Exercise task: All of the material below is to be retyped exactly.

<<<<

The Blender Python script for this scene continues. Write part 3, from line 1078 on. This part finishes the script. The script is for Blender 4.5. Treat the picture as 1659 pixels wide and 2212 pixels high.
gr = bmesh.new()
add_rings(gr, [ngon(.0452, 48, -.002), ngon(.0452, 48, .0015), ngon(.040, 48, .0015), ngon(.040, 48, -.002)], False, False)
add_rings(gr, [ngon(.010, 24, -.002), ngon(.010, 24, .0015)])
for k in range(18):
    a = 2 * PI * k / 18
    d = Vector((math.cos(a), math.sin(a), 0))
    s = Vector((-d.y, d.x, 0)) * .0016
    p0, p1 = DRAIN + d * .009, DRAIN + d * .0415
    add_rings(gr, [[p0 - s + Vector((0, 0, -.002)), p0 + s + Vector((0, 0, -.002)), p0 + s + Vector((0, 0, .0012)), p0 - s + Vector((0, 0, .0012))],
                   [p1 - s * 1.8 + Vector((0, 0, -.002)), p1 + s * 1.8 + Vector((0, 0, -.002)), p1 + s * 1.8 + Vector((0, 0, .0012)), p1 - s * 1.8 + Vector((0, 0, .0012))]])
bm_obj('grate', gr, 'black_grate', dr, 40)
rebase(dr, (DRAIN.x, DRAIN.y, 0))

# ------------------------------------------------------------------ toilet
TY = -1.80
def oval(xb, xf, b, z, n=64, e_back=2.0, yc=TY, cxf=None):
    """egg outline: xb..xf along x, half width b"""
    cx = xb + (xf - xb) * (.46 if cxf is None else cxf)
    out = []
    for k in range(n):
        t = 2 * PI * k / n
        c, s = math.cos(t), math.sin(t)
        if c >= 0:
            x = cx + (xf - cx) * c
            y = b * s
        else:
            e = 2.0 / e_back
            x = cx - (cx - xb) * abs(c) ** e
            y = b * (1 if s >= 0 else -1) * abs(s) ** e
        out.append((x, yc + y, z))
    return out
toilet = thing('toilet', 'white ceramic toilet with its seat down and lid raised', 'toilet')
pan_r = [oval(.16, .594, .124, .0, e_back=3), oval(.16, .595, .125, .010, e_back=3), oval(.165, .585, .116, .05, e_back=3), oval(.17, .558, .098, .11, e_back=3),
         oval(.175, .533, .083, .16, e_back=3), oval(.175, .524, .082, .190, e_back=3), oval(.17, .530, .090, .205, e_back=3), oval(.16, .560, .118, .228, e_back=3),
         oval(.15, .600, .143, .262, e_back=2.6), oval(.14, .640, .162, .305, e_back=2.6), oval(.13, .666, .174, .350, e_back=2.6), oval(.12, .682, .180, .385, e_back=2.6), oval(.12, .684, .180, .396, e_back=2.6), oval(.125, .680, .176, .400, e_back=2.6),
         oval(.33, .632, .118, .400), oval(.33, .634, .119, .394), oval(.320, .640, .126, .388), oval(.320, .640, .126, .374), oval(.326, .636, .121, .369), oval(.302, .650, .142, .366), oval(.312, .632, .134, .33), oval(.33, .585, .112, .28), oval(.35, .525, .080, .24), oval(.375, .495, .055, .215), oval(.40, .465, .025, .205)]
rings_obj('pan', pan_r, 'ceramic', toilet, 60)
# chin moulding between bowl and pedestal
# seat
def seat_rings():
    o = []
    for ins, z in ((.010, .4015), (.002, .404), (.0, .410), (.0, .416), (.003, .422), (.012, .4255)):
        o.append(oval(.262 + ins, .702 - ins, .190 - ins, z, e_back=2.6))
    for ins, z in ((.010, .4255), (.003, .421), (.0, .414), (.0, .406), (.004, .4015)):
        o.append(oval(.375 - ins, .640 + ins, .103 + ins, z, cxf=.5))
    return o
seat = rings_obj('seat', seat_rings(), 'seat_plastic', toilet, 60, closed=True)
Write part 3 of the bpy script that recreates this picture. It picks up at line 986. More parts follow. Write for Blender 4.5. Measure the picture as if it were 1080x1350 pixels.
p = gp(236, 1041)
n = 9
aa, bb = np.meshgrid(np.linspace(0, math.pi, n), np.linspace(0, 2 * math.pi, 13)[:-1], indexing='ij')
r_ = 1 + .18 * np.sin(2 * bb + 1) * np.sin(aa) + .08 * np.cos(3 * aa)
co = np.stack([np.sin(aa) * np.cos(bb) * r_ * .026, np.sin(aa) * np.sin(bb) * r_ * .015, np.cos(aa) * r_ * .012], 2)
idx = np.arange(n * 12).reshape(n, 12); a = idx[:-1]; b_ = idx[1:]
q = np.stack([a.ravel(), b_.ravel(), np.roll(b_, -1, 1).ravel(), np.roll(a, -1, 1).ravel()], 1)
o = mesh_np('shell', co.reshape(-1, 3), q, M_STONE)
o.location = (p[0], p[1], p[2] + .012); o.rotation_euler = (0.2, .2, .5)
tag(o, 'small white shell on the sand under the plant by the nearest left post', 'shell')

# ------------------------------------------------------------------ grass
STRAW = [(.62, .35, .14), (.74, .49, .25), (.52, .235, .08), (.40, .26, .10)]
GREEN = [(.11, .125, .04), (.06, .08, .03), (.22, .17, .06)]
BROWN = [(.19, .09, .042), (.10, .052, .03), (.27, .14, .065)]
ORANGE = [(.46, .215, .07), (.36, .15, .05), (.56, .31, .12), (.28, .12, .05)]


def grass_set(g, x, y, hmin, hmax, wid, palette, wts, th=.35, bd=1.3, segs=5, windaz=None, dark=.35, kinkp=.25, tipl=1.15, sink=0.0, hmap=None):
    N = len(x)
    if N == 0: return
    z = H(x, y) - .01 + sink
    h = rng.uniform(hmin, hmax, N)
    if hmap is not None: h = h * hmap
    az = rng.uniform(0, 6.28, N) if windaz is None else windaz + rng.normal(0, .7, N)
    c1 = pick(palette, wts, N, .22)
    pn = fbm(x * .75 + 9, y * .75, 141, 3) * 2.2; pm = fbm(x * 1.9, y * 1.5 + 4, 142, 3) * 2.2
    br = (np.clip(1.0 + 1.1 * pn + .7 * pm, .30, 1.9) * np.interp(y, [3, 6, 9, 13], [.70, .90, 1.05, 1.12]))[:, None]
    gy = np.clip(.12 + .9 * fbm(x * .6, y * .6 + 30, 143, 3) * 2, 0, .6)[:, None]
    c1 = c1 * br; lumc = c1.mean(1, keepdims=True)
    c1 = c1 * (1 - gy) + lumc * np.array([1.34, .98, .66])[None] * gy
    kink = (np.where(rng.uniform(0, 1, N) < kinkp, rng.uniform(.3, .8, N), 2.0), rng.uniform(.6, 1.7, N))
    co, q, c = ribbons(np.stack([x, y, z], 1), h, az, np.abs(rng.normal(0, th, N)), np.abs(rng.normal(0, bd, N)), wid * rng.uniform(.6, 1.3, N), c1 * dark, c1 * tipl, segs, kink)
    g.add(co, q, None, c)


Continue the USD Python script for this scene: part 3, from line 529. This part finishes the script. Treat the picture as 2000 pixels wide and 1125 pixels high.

>>>>

Solved problem:
The Blender Python script for this scene continues. Write part 3, from line 1078 on. This part finishes the script. The script is for Blender 4.5. Treat the picture as 1659 pixels wide and 2212 pixels high.
gr = bmesh.new()
add_rings(gr, [ngon(.0452, 48, -.002), ngon(.0452, 48, .0015), ngon(.040, 48, .0015), ngon(.040, 48, -.002)], False, False)
add_rings(gr, [ngon(.010, 24, -.002), ngon(.010, 24, .0015)])
for k in range(18):
    a = 2 * PI * k / 18
    d = Vector((math.cos(a), math.sin(a), 0))
    s = Vector((-d.y, d.x, 0)) * .0016
    p0, p1 = DRAIN + d * .009, DRAIN + d * .0415
    add_rings(gr, [[p0 - s + Vector((0, 0, -.002)), p0 + s + Vector((0, 0, -.002)), p0 + s + Vector((0, 0, .0012)), p0 - s + Vector((0, 0, .0012))],
                   [p1 - s * 1.8 + Vector((0, 0, -.002)), p1 + s * 1.8 + Vector((0, 0, -.002)), p1 + s * 1.8 + Vector((0, 0, .0012)), p1 - s * 1.8 + Vector((0, 0, .0012))]])
bm_obj('grate', gr, 'black_grate', dr, 40)
rebase(dr, (DRAIN.x, DRAIN.y, 0))

# ------------------------------------------------------------------ toilet
TY = -1.80
def oval(xb, xf, b, z, n=64, e_back=2.0, yc=TY, cxf=None):
    """egg outline: xb..xf along x, half width b"""
    cx = xb + (xf - xb) * (.46 if cxf is None else cxf)
    out = []
    for k in range(n):
        t = 2 * PI * k / n
        c, s = math.cos(t), math.sin(t)
        if c >= 0:
            x = cx + (xf - cx) * c
            y = b * s
        else:
            e = 2.0 / e_back
            x = cx - (cx - xb) * abs(c) ** e
            y = b * (1 if s >= 0 else -1) * abs(s) ** e
        out.append((x, yc + y, z))
    return out
toilet = thing('toilet', 'white ceramic toilet with its seat down and lid raised', 'toilet')
pan_r = [oval(.16, .594, .124, .0, e_back=3), oval(.16, .595, .125, .010, e_back=3), oval(.165, .585, .116, .05, e_back=3), oval(.17, .558, .098, .11, e_back=3),
         oval(.175, .533, .083, .16, e_back=3), oval(.175, .524, .082, .190, e_back=3), oval(.17, .530, .090, .205, e_back=3), oval(.16, .560, .118, .228, e_back=3),
         oval(.15, .600, .143, .262, e_back=2.6), oval(.14, .640, .162, .305, e_back=2.6), oval(.13, .666, .174, .350, e_back=2.6), oval(.12, .682, .180, .385, e_back=2.6), oval(.12, .684, .180, .396, e_back=2.6), oval(.125, .680, .176, .400, e_back=2.6),
         oval(.33, .632, .118, .400), oval(.33, .634, .119, .394), oval(.320, .640, .126, .388), oval(.320, .640, .126, .374), oval(.326, .636, .121, .369), oval(.302, .650, .142, .366), oval(.312, .632, .134, .33), oval(.33, .585, .112, .28), oval(.35, .525, .080, .24), oval(.375, .495, .055, .215), oval(.40, .465, .025, .205)]
rings_obj('pan', pan_r, 'ceramic', toilet, 60)
# chin moulding between bowl and pedestal
# seat
def seat_rings():
    o = []
    for ins, z in ((.010, .4015), (.002, .404), (.0, .410), (.0, .416), (.003, .422), (.012, .4255)):
        o.append(oval(.262 + ins, .702 - ins, .190 - ins, z, e_back=2.6))
    for ins, z in ((.010, .4255), (.003, .421), (.0, .414), (.0, .406), (.004, .4015)):
        o.append(oval(.375 - ins, .640 + ins, .103 + ins, z, cxf=.5))
    return o
seat = rings_obj('seat', seat_rings(), 'seat_plastic', toilet, 60, closed=True)
Write part 3 of the bpy script that recreates this picture. It picks up at line 986. More parts follow. Write for Blender 4.5. Measure the picture as if it were 1080x1350 pixels.
p = gp(236, 1041)
n = 9
aa, bb = np.meshgrid(np.linspace(0, math.pi, n), np.linspace(0, 2 * math.pi, 13)[:-1], indexing='ij')
r_ = 1 + .18 * np.sin(2 * bb + 1) * np.sin(aa) + .08 * np.cos(3 * aa)
co = np.stack([np.sin(aa) * np.cos(bb) * r_ * .026, np.sin(aa) * np.sin(bb) * r_ * .015, np.cos(aa) * r_ * .012], 2)
idx = np.arange(n * 12).reshape(n, 12); a = idx[:-1]; b_ = idx[1:]
q = np.stack([a.ravel(), b_.ravel(), np.roll(b_, -1, 1).ravel(), np.roll(a, -1, 1).ravel()], 1)
o = mesh_np('shell', co.reshape(-1, 3), q, M_STONE)
o.location = (p[0], p[1], p[2] + .012); o.rotation_euler = (0.2, .2, .5)
tag(o, 'small white shell on the sand under the plant by the nearest left post', 'shell')

# ------------------------------------------------------------------ grass
STRAW = [(.62, .35, .14), (.74, .49, .25), (.52, .235, .08), (.40, .26, .10)]
GREEN = [(.11, .125, .04), (.06, .08, .03), (.22, .17, .06)]
BROWN = [(.19, .09, .042), (.10, .052, .03), (.27, .14, .065)]
ORANGE = [(.46, .215, .07), (.36, .15, .05), (.56, .31, .12), (.28, .12, .05)]


def grass_set(g, x, y, hmin, hmax, wid, palette, wts, th=.35, bd=1.3, segs=5, windaz=None, dark=.35, kinkp=.25, tipl=1.15, sink=0.0, hmap=None):
    N = len(x)
    if N == 0: return
    z = H(x, y) - .01 + sink
    h = rng.uniform(hmin, hmax, N)
    if hmap is not None: h = h * hmap
    az = rng.uniform(0, 6.28, N) if windaz is None else windaz + rng.normal(0, .7, N)
    c1 = pick(palette, wts, N, .22)
    pn = fbm(x * .75 + 9, y * .75, 141, 3) * 2.2; pm = fbm(x * 1.9, y * 1.5 + 4, 142, 3) * 2.2
    br = (np.clip(1.0 + 1.1 * pn + .7 * pm, .30, 1.9) * np.interp(y, [3, 6, 9, 13], [.70, .90, 1.05, 1.12]))[:, None]
    gy = np.clip(.12 + .9 * fbm(x * .6, y * .6 + 30, 143, 3) * 2, 0, .6)[:, None]
    c1 = c1 * br; lumc = c1.mean(1, keepdims=True)
    c1 = c1 * (1 - gy) + lumc * np.array([1.34, .98, .66])[None] * gy
    kink = (np.where(rng.uniform(0, 1, N) < kinkp, rng.uniform(.3, .8, N), 2.0), rng.uniform(.6, 1.7, N))
    co, q, c = ribbons(np.stack([x, y, z], 1), h, az, np.abs(rng.normal(0, th, N)), np.abs(rng.normal(0, bd, N)), wid * rng.uniform(.6, 1.3, N), c1 * dark, c1 * tipl, segs, kink)
    g.add(co, q, None, c)


Continue the USD Python script for this scene: part 3, from line 529. This part finishes the script. Treat the picture as 2000 pixels wide and 1125 pixels high.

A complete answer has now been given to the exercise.